Tekne hayatının değişmez bir gerçeği, yapılacak işlerin ne yazık ki hiç bir zaman bitmemesi. Navigasyon masasının üzerindeki iş listesinin sonu hiçbir zaman gelmez. Sırf bizde değil tüm uzun yol teknelerinde durum aşağı yukarı aynıdır. Üstü çizilen her maddenin yerini kısa zamanda yeni biri alır ve hayat bu şekilde devam eder. Dışarıdan bakanlar da bu garip denizcileri “yatlarıyla mavi yolculuk yapan şanslı insanlar” zannederler. Halbuki hakikat ne kadar farklıdır. Bazen hayıflanırım, acaba biz de bir gün “mavi yolcu” statüsüne geçebilecek miyiz, diye.

Bu güzel koylarda dolaplardan taşan malzemelere yer bulmak, seyir haritalarını tasnif etmek, yeni Epirb’imizi, ilk yardım amaçlı oksijen tüpünü monte etmek, güvertedeki can halatını donatmak birkaç günümüzü aldı.

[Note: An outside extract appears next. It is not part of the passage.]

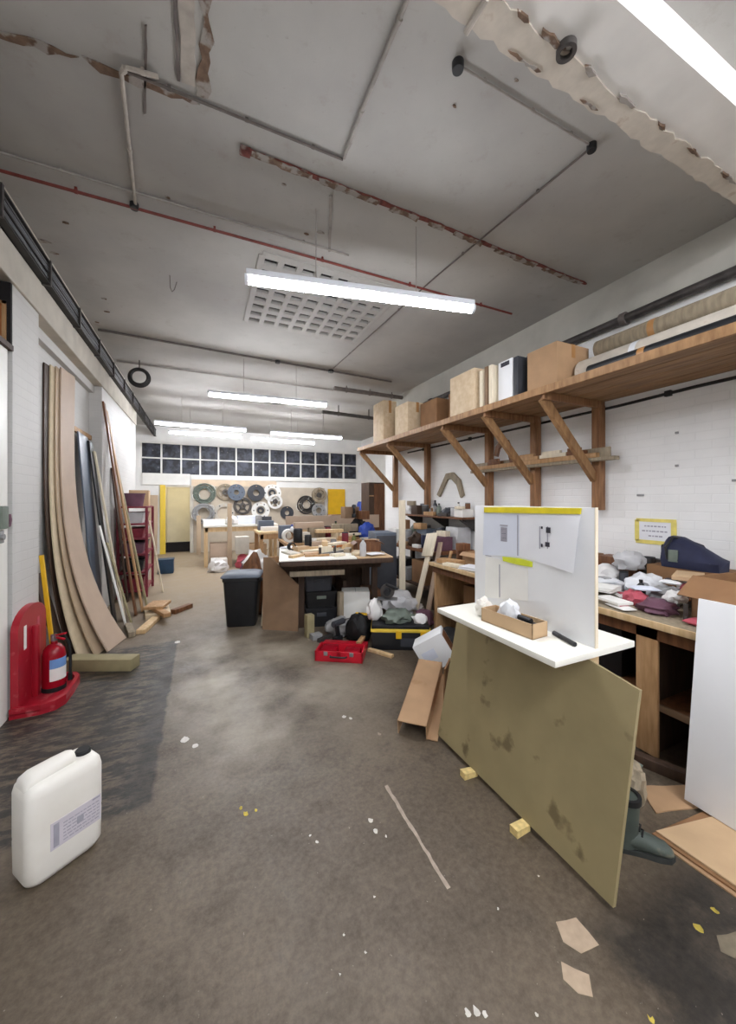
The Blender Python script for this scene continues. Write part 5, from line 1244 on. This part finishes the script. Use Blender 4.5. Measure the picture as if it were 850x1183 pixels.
t = open_box('carton', 'brown open carton on the workbench above the big white board', 'box', (2.98,1.05,BZ), (.46,.34,.27), 'cardboard_dark', rz=-8, flap=.38)
# under the long workbench
for (x, y, z, d, m, lab) in [(3.0,1.9,.33,(.5,.5,.34),'black_plastic','black case on the lower shelf of the long workbench'),(3.0,3.2,.33,(.5,.4,.3),'cardboard_dark','dark carton on the lower shelf at the far end of the long workbench'),(2.95,2.45,.33,(.44,.36,.26),'charcoal','charcoal case in the middle of the long workbench lower shelf')]:
    closed_box('carton', lab, 'box', (x,y,z), d, m)
offcut('dark timber bar lying on the floor under the near end of the workbench', (2.40,1.27,0), (.06,.3,.06), 'wood_dark', 20, 'timber_bar', 'timber')
# ------------------------------------------------------------------ more small things among the clutter
def packet(label, p, d, m, rz=0, tilt=0, stripe=None):
    t = thing('packet', label, 'packet', p, rot=(tilt,0,rz))
    x, y, z = d; h = abs(math.sin(R(tilt)))*y/2
    t.location.z += h
    n = 8; rings = []
    for i in range(n+1):
        u = -1+2*i/n; th = z*(.12+.88*(1-u*u)**.5)
        rings.append([(u*x/2, v*y/2, z/2+s*th/2*(1-.75*abs(v)**3)) for v, s in ((-1,-1),(-.5,-1),(0,-1),(.5,-1),(1,-1),(1,1),(.5,1),(0,1),(-.5,1),(-1,1))])
    MB().loft(rings).build('pouch', m, t, smooth=50)
    if stripe: MB().ext((-x*.22,-y*.30,z*.80),(x*.1,y*.30,z*1.01)).build('printed_label', stripe, t, smooth=0)
    return t
for (x, y, z, d, m, rz, tl_, st, lab) in [
    (2.72,1.92,BZ,(.16,.12,.035),'white_board',30,0,None,'white pouch at the front of the workbench, nearest the white panel edge'),
    (2.98,1.86,BZ,(.2,.14,.05),'clear_wrap',-20,0,'grey','clear packet with a grey label lying before the white paper stack'),
    (2.88,1.70,BZ,(.18,.13,.04),'white_cloth',55,0,'pink_red','white packet with a red label behind the pink glove'),
    (3.14,1.56,BZ,(.16,.12,.04),'white_board',10,0,'ink','white packet with a dark label in front of the white cloth heap'),
    (2.92,1.48,BZ,(.16,.12,.03),'paper_blue',-40,0,None,'pale blue pouch next to the steel bar clamp'),
    (2.72,1.46,BZ,(.17,.10,.03),'white_paint',70,0,'pink_red','small white packet with a red label at the bench edge'),
    (3.26,1.86,BZ,(.16,.12,.04),'grey_light',25,0,'white_paint','grey pouch with a white label behind the white paper stack'),
    (3.12,1.28,BZ,(.2,.14,.05),'maroon',20,0,None,'maroon pouch between the white cloth heap and the brown carton'),
    (2.72,1.22,BZ,(.12,.10,.04),'pink_red',0,0,None,'small red pouch at the bench corner by the white board'),
    (3.36,1.66,BZ,(.16,.12,.06),'grey',60,0,None,'grey pouch in front of the low brown carton'),
    (2.86,2.06,BZ,(.2,.16,.05),'white_board',-35,0,'grey','white packet with a grey label behind the white pot'),
    (2.78,2.22,BZ,(.2,.2,.06),'cardboard_light',15,0,None,'tan pouch half behind the white panel')]:
    packet(lab, (x,y,z), d, m, rz, tl_, st)
for k, (x, y, z, r, h, m, lid, lab) in enumerate([(3.68,1.98,BZ,.045,.22,'steel_dark','charcoal','tall dark canister against the wall below the notice corner'),(3.70,1.86,BZ,.04,.20,'grey','steel','tall grey canister against the wall right of the dark one'),
    (3.20,1.86,BZ,.035,.12,'charcoal','black_plastic','small charcoal tin among the clear packets')]):
    can(lab, (x,y,z), r, h, m, lid)
# the white topped bench: more offcuts and tins
for (x, y, d, rz, m, lab) in [(.18,.20,(.22,.07,.03),40,'wood_pale','small pale offcut at the front left corner of the white topped bench'),(.42,.24,(.30,.05,.025),-8,'wood_tan','tan batten near the front of the white topped bench'),
    (.68,.18,(.16,.10,.03),15,'wood_cream','cream block near the front of the white topped bench'),(.55,.92,(.25,.12,.10),-20,'mdf_pink','pinkish block at the back of the white topped bench'),(.86,.5,(.2,.08,.05),60,'wood_grey','grey offcut at the centre right of the white topped bench'),
    (.30,.64,(.2,.1,.07),25,'cardboard_light','light brown block on the left half of the white topped bench'),(.98,.86,(.3,.18,.07),-15,'wood_pale','pale slab at the back right of the white topped bench'),(1.2,.92,(.2,.14,.12),20,'cardboard','brown block at the far right corner of the white topped bench'),
    (.66,.58,(.26,.07,.06),75,'wood_pale','pale stick lying front to back on the white topped bench'),(1.02,.40,(.12,.3,.03),-30,'mdf_edge','cream slat where the white bench top meets the tan one')]:
    offcut(lab, b1p(x,y,.918), d, m, rz)
can('maroon tin on the back right of the white topped bench', b1p(.92,1.04), .05, .14, 'maroon', 'charcoal')
can('small white pot at the back of the white topped bench', b1p(.44,1.04), .045, .12, 'white_plastic', 'white_paint')
bottle('small olive bottle at the back right of the white topped bench', b1p(1.05,1.0,.915), .035, .2, 'green_olive')
papers('loose white papers on the tan half of the white topped bench', b1p(1.08,.12,.915), (.2,.16,.01), 'paper', 10, 2)
# second bench: more
for (x, y, d, rz, m, lab) in [(1.55,6.35,(.35,.2,.14),6,'plaster_cream','cream box-like block at the left of the second bench'),(1.95,6.62,(.3,.2,.2),-5,'wood_grey','grey wood block at the back centre of the second bench'),(2.62,6.72,(.3,.2,.22),3,'mdf_brown','brown block at the back right of the second bench'),
    (2.35,6.08,(.3,.1,.07),-22,'wood_tan','tan offcut at the front centre of the second bench'),(2.86,6.42,(.16,.26,.16),0,'wood_brown','brown block at the right end of the second bench'),(1.45,6.8,(.3,.16,.24),0,'slate_blue','slate block at the back left of the second bench'),(2.3,6.35,(.3,.14,.12),35,'mdf_edge','cream block beside the pale offcut of the second bench')]:
    offcut(lab, (x,y,.897), d, m, rz, 'timber_block', 'block')
# third bench in front of the long board and far left bench
for (x, y, d, rz, m, lab) in [(2.1,8.12+.28,(.0001+.3,.1,.08),8,'white_paint','x')][:0]:
    offcut(lab, (x,y,.9), d, m, rz)
bag('white polythene bundle at the left end of the far left bench', (.75,9.75,.99), (.3,.25,.2), 'white_cloth', 111)
can('grey paint tin on the far left bench by the pale blue box', (1.38,9.7,1.0), .08, .2, 'grey')
closed_box('carton', 'cream carton on the floor to the right of the tan timber post', 'box', (.92,9.3,0), (.3,.3,.4), 'plaster_cream')
closed_box('carton', 'peach carton under the left end of the far left bench', 'box', (.0+.3,10.1,0), (.3,.3,.7), 'plaster_peach') if False else None
# tool shelf and brown wall bench: denser
for (x, y, z, kind, a, lab) in [(3.72,4.5,1.35,'can',(.04,.2,'wood_brown'),'tall brown tin at the back near end of the tool shelf'),(3.72,4.72,1.35,'bottle',(.035,.22,'white_plastic'),'white bottle at the back of the tool shelf near end'),(3.72,4.92,1.35,'can',(.05,.12,'red_tool'),'red tin at the back of the tool shelf'),
      (3.47,4.78,1.35,'off',((.06,.2,.05),'steel_dark'),'dark metal block at the front of the tool shelf'),(3.47,5.16,1.35,'off',((.07,.24,.06),'wood_tan'),'tan block at the front of the tool shelf'),(3.72,5.36,1.35,'bottle',(.04,.25,'charcoal'),'charcoal bottle at the back of the tool shelf'),
      (3.72,5.75,1.35,'can',(.05,.18,'slate_blue'),'slate blue tin at the back far end of the tool shelf'),(3.46,5.72,1.35,'off',((.06,.2,.08),'wood_grey'),'grey block at the front far end of the tool shelf'),(3.46,4.36,1.35,'off',((.06,.16,.04),'wood_cream'),'cream block at the front near end of the tool shelf'),
      (3.70,4.82,.85,'can',(.06,.24,'white_plastic'),'white tub at the back of the brown wall bench'),(3.70,5.06,.85,'bottle',(.045,.3,'navy'),'navy bottle at the back of the brown wall bench'),(3.42,4.72,.85,'off',((.1,.2,.08),'wood_cream'),'cream block between the plum box and the grey box'),
      (3.40,5.14,.85,'can',(.05,.15,'maroon'),'maroon tin in the middle of the brown wall bench'),(3.40,5.42,.85,'off',((.14,.2,.1),'wood_tan'),'tan block beside the slate blue case'),(3.18,5.06,.85,'off',((.08,.14,.05),'white_paint'),'white block at the front edge of the brown wall bench'),
      (3.16,5.38,.85,'off',((.08,.2,.06),'cardboard'),'cardboard coloured block at the front edge of the brown wall bench'),(3.72,5.58,.85,'can',(.05,.3,'steel_dark'),'tall dark canister at the back of the brown wall bench'),(3.38,5.72,.85,'off',((.1,.16,.16),'cardboard_dark'),'dark brown block near the white carton on the wall bench'),
      (3.24,5.35,.28,'off',((.3,.16,.2),'grey'),'grey block on the lower shelf of the brown wall bench')]:
    p = (x,y,z)
    if kind == 'can': can(lab, p, *a)
    elif kind == 'bottle': bottle(lab, p, *a)
    else: offcut(lab, p, a[0], a[1], 6, 'block', 'block')
# long workbench, left of the white panel: small things in front
for (x, y, d, rz, m, lab) in [(2.66,3.28,(.1,.22,.03),20,'wood_cream','cream slat on the front edge of the long workbench'),(2.78,3.42,(.12,.12,.08),5,'wood_brown','brown block in front of the brown open carton'),(3.12,3.2,(.12,.14,.18),0,'white_paint','white block behind the brown open carton'),(2.66,2.96,(.1,.14,.05),-20,'plum','plum block on the front edge of the long workbench')]:
    offcut(lab, (x,y,BZ), d, m, rz, 'block', 'block')
can('small maroon tin between the cartons of the long workbench', (2.86,3.02,BZ), .045, .12, 'maroon', 'charcoal')
# under the first bench and about the floor tools
bag('dark crumpled sheet under the left half of the white topped bench', b1p(.15,.62,0), (.26,.3,.34), 'black_rubber', 121, 'sheet_heap', 'cloth')
offcut('short brown board standing under the middle of the white topped bench', b1p(.82,.80,0), (.05,.3,.5), 'wood_dark', 0, 'board', 'board')
for (x, y, d, rz, m, lab) in [(1.42,4.05,(.22,.05,.04),30,'steel_dark','dark bar on the floor behind the red toolbox'),(1.60,3.70,(.05,.2,.03),-40,'wood_tan','tan stick on the floor between the toolboxes'),(1.30,4.12,(.12,.1,.06),10,'grey','grey block on the floor under the edge of the white topped bench')]:
    offcut(lab, (x,y,0), d, m, rz)
bottle('white bottle on the floor beside the black and yellow drill', (1.88,4.06,0), .04, .22, 'white_plastic', 'yellow_paint')
can('grey tin on the floor by the cream post', (2.42,4.05,0), .07, .16, 'grey_light')
bag('white crumpled cloth on the floor under the leaning cream planks', (2.74,4.42,0), (.24,.2,.16), 'white_cloth', 123, 'rag', 'cloth')
# ------------------------------------------------------------------ let the loose things settle: nothing passes through its neighbours
from mathutils.bvhtree import BVHTree
bpy.context.view_layer.update()
LOOSE = {'timber_offcut','block','timber_block','tin','bottle','tape_roll','plastic_bag','rag','work_glove','packet','paper_stack','bar_clamp','parts_box','bundle','power_drill','sack','cloth_bag','dust_sheet','cloth','tool_bag',
         'hose_bundle','circular_saw','hinge_part','sheet_heap','timber_bar','canvas_bundle','carton','holdall','curved_offcut','hose','marker_pen','stool'}
def base_name(o): return o.name.rsplit('.', 1)[0] if o.name[-3:].isdigit() else o.name
def world_mesh(o):
    vs, fs = [], []
    for c in [o] + list(o.children_recursive):
        if c.type != 'MESH': continue
        b = len(vs); mw = c.matrix_world
        vs += [mw @ v.co for v in c.data.vertices]; fs += [tuple(b+i for i in p.vertices) for p in c.data.polygons]
    return vs, fs
def bounds(vs): return [min(v[i] for v in vs) for i in range(3)], [max(v[i] for v in vs) for i in range(3)]
placed = []; loose = []
for o in list(sc.objects):
    if o.parent or o.type == 'CAMERA': continue
    vs, fs = world_mesh(o)
    if not fs: continue
    lo, hi = bounds(vs)
    if base_name(o) in LOOSE and not (base_name(o) == 'board'): loose.append((o, vs, fs, lo, hi))
    else: placed.append((BVHTree.FromPolygons(vs, fs), lo, hi))
def hits(vs, fs, lo, hi, d):
    near = [p for p in placed if all(lo[k]+d[k] < p[2][k] and hi[k]+d[k] > p[1][k] for k in range(3))]
    if not near: return False
    t = BVHTree.FromPolygons([v+d for v in vs], fs)
    c = Vector(((lo[0]+hi[0])/2, (lo[1]+hi[1])/2, (lo[2]+hi[2])/2)) + d
    if any(t.overlap(p[0]) for p in near): return True
    return any(all(p[0].ray_cast(c, Vector(a))[0] is not None for a in ((1,0,0),(-1,0,0),(0,1,0),(0,-1,0),(0,0,1),(0,0,-1))) for p in near if all(p[1][k] < c[k] < p[2][k] for k in range(3)))
def support(lo, hi, d):
    n = 0; cx, cy = (lo[0]+hi[0])/2+d.x, (lo[1]+hi[1])/2+d.y; ex, ey = (hi[0]-lo[0])*.3, (hi[1]-lo[1])*.3; z = lo[2]+d.z
    for sx, sy in ((0,0),(1,1),(1,-1),(-1,1),(-1,-1)):
        o_ = Vector((cx+sx*ex, cy+sy*ey, z+.02))
        for p in placed:
            if p[1][0] <= o_.x <= p[2][0] and p[1][1] <= o_.y <= p[2][1] and p[1][2] <= z+.01:
                h = p[0].ray_cast(o_, Vector((0,0,-1)), .035)
                if h[0] is not None: n += 1; break
    return n
loose.sort(key=lambda q: (round(q[3][2]*5), -(q[4][0]-q[3][0])*(q[4][1]-q[3][1])*(q[4][2]-q[3][2])))
EPS = Vector((0,0,.002))
for o, vs, fs, lo, hi in loose:
    best = None
    flat = [Vector((0,0,0))] + [Vector((r*math.cos(a*math.pi/4), r*math.sin(a*math.pi/4), 0)) for r in (.02,.04,.06,.09,.12,.16) for a in range(8)]
    for d in flat:
        if not hits(vs, fs, lo, hi, d+EPS) and support(lo, hi, d) >= 4: best = d; break
    if best is None:
        cand = []
        for base in [Vector((0,0,0))] + [Vector((r*math.cos(a*math.pi/3), r*math.sin(a*math.pi/3), 0)) for r in (.05,.10) for a in range(6)]:
            for k in range(0, 45):
                d = base + Vector((0,0,.01*k))
                if not hits(vs, fs, lo, hi, d+EPS):
                    cand.append((-min(3, support(lo, hi, d+Vector((0,0,-.008)))), k, base.length, d)); break
        if cand:
            cand.sort(key=lambda q: q[:3]); best = cand[0][3]
            while best.z > .0005 and not hits(vs, fs, lo, hi, best+Vector((0,0,-.001))): best = best+Vector((0,0,-.002))
    if best is not None and best.length > 0:
        o.location = o.location + best
    d = best or Vector((0,0,0))
    vs = [v+d for v in vs]; lo, hi = bounds(vs)
    placed.append((BVHTree.FromPolygons(vs, fs), lo, hi))
bpy.context.view_layer.update()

27 Ekim günü Simi Adası’na doğru yelken bastık. Canlı bir karayelle Anadolu’nun batıya doğru parmak gibi uzanan burunlarından biri olan Ala Burnu’nu çabucak bordaladık. Burada rotamızı kuzeye çevirince rüzgâr baştan, tam gitmek istediğimiz yönden gelmeye başladı. Volta-volta yükselerek saat 17’de Simi’nin limanına girerek güneydoğu rıhtımına maviye boyalı büyücek bir gezi tirhandilinin yanına kıçtankara olduk.

Ertesi sabah Sibel giriş işlemlerini yaptırmak için gümrüğün yolunu tuttu. Ben bu satırları yazarken bir yandan da kamaranın girişinden şehri seyrediyorum. Dar yolun arkasındaki yamaç set set yükselen evlerle kaplı. Hepsi sarı renge boyanmış iki katlı kutu gibi evler ufacık bir sarsıntıda Uzaklar’ın üzerine yıkılacakmış gibi duruyor. En tepedeki kilisenin bahçesinde rengarenk çamaşırlar kurumaları için ipe asılmışlar. Hafif bir esinti evlerin tekdüze rengiyle tezat yaratan çamaşırları bayrak gibi iki yana sallıyor.